There’s a level of subtle stress that goes up and down. You want to catch it when it goes up. What did you do when it went up? What did you do when it went down? What was the perception that made it go up? When the perception dropped, did it go down? Maybe they’re connected. Check it out.

There’s lots to gauge: the perception, the point where you’re focused, the quality of the breath, the range of your awareness. There’s a lot to experiment with. That’s how you develop this factor, because it connects with the next one, which is persistence, i.e., right effort.

Once you know that something is skillful, you try to develop it. If it’s unskillful, you try to drop it. You’re not learning these things simply, as they say in Thai, to decorate your mind. You’re learning these distinctions so that you can put them to use. After all, when the Buddha was searching for what is skillful, he didn’t stop with knowing that something was skillful or unskillful. He put that knowledge to use. It was for the sake of the deathless.

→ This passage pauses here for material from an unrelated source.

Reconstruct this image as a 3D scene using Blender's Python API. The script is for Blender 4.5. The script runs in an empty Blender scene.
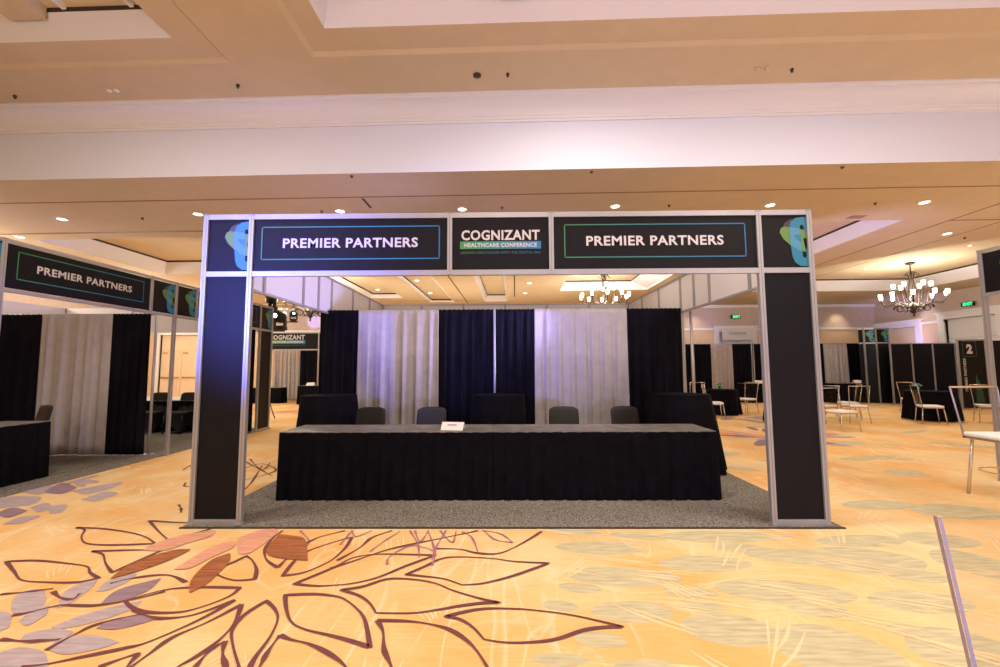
import bpy, bmesh, math, random
from mathutils import Vector, Matrix
from math import sin, cos, pi, radians
random.seed(7)
S = bpy.context.scene
COL = S.collection

# ------------------------------------------------------------------ camera
F_PX = 424.45
CAM = (0.046, -4.066, 1.462)
def cam_matrix(yaw, pit, rol):
    R = Matrix.Rotation(yaw, 3, 'Z') @ Matrix.Rotation(pit, 3, 'X') @ Matrix.Rotation(rol, 3, 'Y')
    r, f, u = R.col[0], R.col[1], R.col[2]
    M = Matrix((( r[0], u[0], -f[0], CAM[0]), (r[1], u[1], -f[1], CAM[1]), (r[2], u[2], -f[2], CAM[2]), (0, 0, 0, 1)))
    return M
cd = bpy.data.cameras.new('camera')
cam = bpy.data.objects.new('camera', cd); COL.objects.link(cam)
cd.sensor_width = 36; cd.lens = F_PX / 1000 * 36; cd.clip_start = .05; cd.clip_end = 200
cam.matrix_world = cam_matrix(.0122, .0805, .0043)
S.camera = cam

# ------------------------------------------------------------------ world, exposure
S.view_settings.view_transform = 'Standard'; S.view_settings.look = 'None'
S.view_settings.gamma = 1; S.view_settings.use_curve_mapping = False
S.view_settings.exposure = 0.0
w = bpy.data.worlds.new('world'); S.world = w; w.use_nodes = True
w.node_tree.nodes['Background'].inputs[0].default_value = (1, .86, .72, 1)
w.node_tree.nodes['Background'].inputs[1].default_value = .15

# ------------------------------------------------------------------ lamps of the room, added fill lights
def light(name, kind, loc, energy, col=(1, .82, .62), target=None, size=.3, angle=60, blend=.6, size_y=None):
    l = bpy.data.lights.new(name, kind); l.energy = energy; l.color = col
    o = bpy.data.objects.new(name, l); COL.objects.link(o); o.location = loc
    if kind == 'SPOT':
        l.spot_size = radians(angle); l.spot_blend = blend; l.shadow_soft_size = size
    elif kind == 'POINT': l.shadow_soft_size = size
    elif kind == 'AREA':
        l.size = size
        if size_y: l.shape = 'RECTANGLE'; l.size_y = size_y
    if target is not None:
        o.rotation_euler = (Vector(target) - Vector(loc)).to_track_quat('-Z', 'Y').to_euler()
    return o
WARM = (1, .89, .76)
# unseen area lights added to brighten the foreground bay (above and behind the camera)
for x, y in ((-4.5, -1.2), (4.5, -1.2), (1.1, -.25), (-4.5, -5), (4.5, -5), (0, -5)):
    light('bay_fill', 'AREA', (x, y, 5.35), 118, WARM, (x, y, 0), .5)
# unseen point lights added behind the camera to fill the ceiling
for x, y in ((-5, -5), (5, -5), (0, -9)):
    light('rear_fill', 'POINT', (x, y, 3.6), 130, WARM, size=.5)
# stage lights
BLUE = (.12, .16, 1)
light('stage_spot_blue', 'SPOT', (-4.6, -4.2, 2.3), 3000, BLUE, (-2.3, 0, 2.4), .1, 34, 1)
light('stage_wash_violet', 'SPOT', (2.0, -8.5, .4), 1100, (.55, .55, 1), (2.5, 2.05, 5.3), .3, 95, 1)
light('stage_wash_violet', 'SPOT', (1.6, 2.2, 2.0), 650, (.42, .38, 1), (-2.9, 2.5, 2.75), .2, 75, 1)
light('stage_wash_violet', 'SPOT', (-5.0, 4.2, 1.0), 320, (.5, .45, 1), (-10.9, 4.0, 2.8), .2, 70, 1)
light('drape_wash_violet', 'SPOT', (.4, -2.6, 2.0), 50, (.5, .45, 1), (1.35, 2.86, 1.7), .1, 26, 1)
light('stage_wash_violet', 'SPOT', (5.5, 3.6, 1.2), 350, (.5, .42, 1), (8.0, 5.6, 4.6), .2, 60, 1)
light('stage_wash_violet', 'SPOT', (16.6, 13.4, 1.6), 160, (.6, .5, 1), (17.6, 14.5, 3.8), .2, 80, 1)
light('stage_wash_violet', 'SPOT', (9.0, 12.6, 2.7), 120, (.6, .5, 1), (9.0, 16.2, 3.6), .2, 60, 1)
for x in (-3.6, .4): light('far_ceiling_fill', 'SPOT', (x, 11.5, .4), 330, (1, .86, .66), (x, 11.6, 4.4), .2, 110, .8)  # unseen uplights added to brighten the far ceiling
light('wall_spot', 'SPOT', (-7.3, 10.6, 3.2), 2000, (.36, .34, 1), (-9.15, 16.2, 3.72), .02, 8, .6)

# ------------------------------------------------------------------ materials
def mat(name, col, rough=.6, metal=0, spec=.5, noise=None, emit=None, bump=None, sheen=0):
    m = bpy.data.materials.new(name); m.use_nodes = True
    nt = m.node_tree; b = nt.nodes['Principled BSDF']
    b.inputs['Base Color'].default_value = (*col, 1); b.inputs['Roughness'].default_value = rough
    b.inputs['Metallic'].default_value = metal; b.inputs['Specular IOR Level'].default_value = spec
    if sheen: b.inputs['Sheen Weight'].default_value = sheen; b.inputs['Sheen Roughness'].default_value = .4
    if emit:
        b.inputs['Emission Color'].default_value = (*emit[0], 1); b.inputs['Emission Strength'].default_value = emit[1]
    tc = nt.nodes.new('ShaderNodeTexCoord')
    if noise:
        sc, amt = noise
        n = nt.nodes.new('ShaderNodeTexNoise'); n.inputs['Scale'].default_value = sc; n.inputs['Detail'].default_value = 5
        nt.links.new(tc.outputs['Object'], n.inputs['Vector'])
        r = nt.nodes.new('ShaderNodeMapRange'); r.inputs[1].default_value = .3; r.inputs[2].default_value = .7
        r.inputs[3].default_value = 1 - amt; r.inputs[4].default_value = 1 + amt
        nt.links.new(n.outputs['Fac'], r.inputs[0])
        v = nt.nodes.new('ShaderNodeVectorMath'); v.operation = 'SCALE'; v.inputs[0].default_value = col
        nt.links.new(r.outputs[0], v.inputs['Scale']); nt.links.new(v.outputs[0], b.inputs['Base Color'])
    if bump:
        sc, st = bump
        n = nt.nodes.new('ShaderNodeTexNoise'); n.inputs['Scale'].default_value = sc; n.inputs['Detail'].default_value = 4
        nt.links.new(tc.outputs['Object'], n.inputs['Vector'])
        bp = nt.nodes.new('ShaderNodeBump'); bp.inputs['Strength'].default_value = st; bp.inputs['Distance'].default_value = .01
        nt.links.new(n.outputs['Fac'], bp.inputs['Height']); nt.links.new(bp.outputs[0], b.inputs['Normal'])
    return m
M = {}
M['ceiling'] = mat('ceiling_paint', (.66, .54, .37), .8, noise=(3, .03))
M['ceiling_near'] = M['ceiling']
M['trim'] = mat('trim_paint', (.84, .85, .92), .6)
M['beam'] = mat('beam_paint', (.76, .81, .97), .6)
M['reveal'] = mat('reveal_shade_and_joint', (.05, .03, .02), .8)
M['seam'] = mat('ceiling_seam', (.30, .17, .08), .8)
M['grille'] = mat('air_grille', (.33, .22, .13), .6)
M['wall'] = mat('wall_fabric', (.60, .50, .46), .8, noise=(6, .05))
M['wall_low'] = mat('wall_panel', (.74, .56, .38), .7, noise=(4, .04))
M['doorw'] = mat('door_cream', (.82, .68, .50), .5)
M['brass'] = mat('brass', (.65, .42, .15), .3, 1)
M['alu'] = mat('aluminium_profile', (.37, .37, .41), .42, .4, noise=(4, .04))
M['alud'] = mat('aluminium_groove', (.28, .26, .27), .5, .5)
M['gfx'] = mat('printed_panel', (.0065, .006, .009), .5, spec=.16, noise=(20, .1))
M['white_panel'] = mat('white_panel', (.74, .72, .76), .6)
M['ink'] = mat('lettering_white', (.58, .56, .60), .6)
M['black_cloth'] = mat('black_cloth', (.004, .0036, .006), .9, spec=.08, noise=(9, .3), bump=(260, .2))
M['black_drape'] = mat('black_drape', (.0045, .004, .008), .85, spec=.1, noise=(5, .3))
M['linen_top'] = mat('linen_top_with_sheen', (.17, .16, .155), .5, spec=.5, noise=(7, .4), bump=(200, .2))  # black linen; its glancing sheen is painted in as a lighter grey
M['white_drape'] = mat('sheer_drape', (.40, .37, .38), .8, noise=(7, .08), bump=(180, .15))
M['chair_cover'] = mat('spandex_cover', (.018, .016, .015), .6, spec=.3, noise=(10, .2))
M['grey_carpet'] = mat('grey_carpet', (.19, .175, .155), .95, spec=.1, noise=(62, .8), bump=(180, .6))
M['carpet_edge'] = mat('carpet_edge', (.04, .035, .03), .9)
M['chrome'] = mat('chrome', (.66, .62, .58), .25, .8)
M['seat_white'] = mat('white_cushion', (.92, .90, .90), .6)
M['iron'] = mat('bronze_iron', (.055, .035, .022), .5, .3)
M['shade'] = mat('glass_shade', (.9, .85, .75), .4, emit=((1, .86, .66), 5))
M['lens'] = mat('lamp_lens', (.9, .85, .8), .4, emit=((1, .88, .74), 7))
M['ringw'] = mat('downlight_ring', (.7, .55, .42), .5)
M['sprink'] = mat('sprinkler_brown', (.12, .07, .04), .5)
M['sensor'] = mat('dark_sensor', (.03, .025, .02), .4)
M['black_metal'] = mat('black_metal', (.012, .012, .014), .4, .3)
M['bluelens'] = mat('stage_lens', (.5, .6, .9), .2, emit=((.45, .6, 1), 9))
M['exit'] = mat('exit_green', (.02, .5, .2), .4, emit=((.03, .9, .35), 1.6))
M['card'] = mat('white_card', (.85, .83, .84), .6)
M['cardink'] = mat('card_ink', (.45, .33, .36), .6)
M['logo_blue'] = mat('logo_blue', (.012, .17, .29), .5)
M['logo_light'] = mat('logo_light_blue', (.06, .23, .40), .5)
M['logo_green'] = mat('logo_green', (.10, .22, .045), .5)
M['logo_dim'] = mat('logo_dim', (.04, .024, .03), .5)
M['teal'] = mat('teal_ink', (.015, .13, .10), .5)
M['tabletop'] = mat('table_laminate', (.03, .028, .026), .5)
M['edge'] = mat('lit_acrylic_edge', (.30, .27, .40), .25, spec=.6)  # violet light running through the sheet is painted into this colour
M['flower'] = mat('flower_petals', (.3, .45, .75), .6)
M['leafm'] = mat('leaf_green', (.05, .2, .06), .6)
M['edging'] = mat('warm_edge', (.55, .36, .2), .3)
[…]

So you keep checking as the mind settles down. We’re heading for something that doesn’t change, so you want to look at the state of the mind that you develop as you get the mind concentrated and make it as unchanging as you can. That allows you to see subtle levels of change that you might not have noticed otherwise.

This is how you explore. This is how you put that knowledge to use. This is the path that the Buddha followed in order to find the deathless. And the path hasn’t changed. It’s simply up to us to follow it as best we can, with as much sensitivity as we can, so that we can find the same results that he did.